まぁこのぉ…目次をみたならそれぞれの項目、わたしもひと言ずついえそうです。食べ物関連が「クレープ」しかないのが淋しいが、まあ可愛い都会の女子高生だった著者は、食べ物関連よりふつうのお遊びのほうが性に合っていたんでしょう。「甘党ぶらぶら地図」だったか、全都道府県まわったわりには絶滅寸前だったり、トレンドから外れてたりでカタログとしてもイマイチ、読んでいて幸福感に浸れるものでなかった。ま、得手不得手はだれにもあるわけで著者は「負け犬」「鉄子」その他多くの人生ニッチ物品をみつけ出すすてきな案内人です。

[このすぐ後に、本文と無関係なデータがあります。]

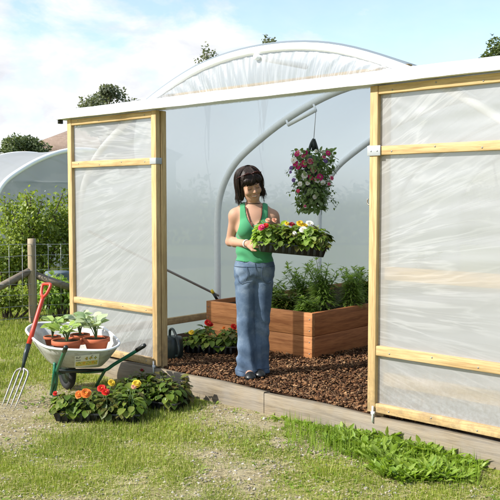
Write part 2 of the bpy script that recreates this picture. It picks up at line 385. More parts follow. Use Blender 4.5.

団塊の世代より以降に生まれた人々(あなたもわたしも)は、基本的にいい(偉くて立派な)大人にならない(なれない)生き方を選ぶしかなかった。団塊どもが学生運動で燃えてた脇で、わたしたちは催涙ガスの奇臭の新宿で目をしょぼつかせて買い物をし、団塊どもがバブルで踊りバブルを弾けさせた後の茫漠をのろのろ歩まなくてはならなくて。
もちろん団塊どもも偉くて立派な大人になれなかったが、そのあとを歩むわたしたちは彼らの傲岸で無恥ぶりに我慢できないんだよね、それは何歳になっても続くわけで、わたしと同世代の野田総理が、鳩山・菅のしりぬぐいを唖然としてやっている姿にひとつの典型をみるんだよね。そこから十年年若い酒井順子世代はきっと、わたしたち世代の優柔不断ぶりのせいで、大人にならない宣言しちゃってて、でもそのくせ歳だけはみんなでとらなくちゃいけないんで、こんなふうに時々過去を笑って総括しないといけないんでしょう。とまれまあ、わたしにとってはある種、いい意味での脱力とため息の読書体験でしたが、反面、若い世代にこの本読んで哄笑されたい気持ちもわりとあるんです。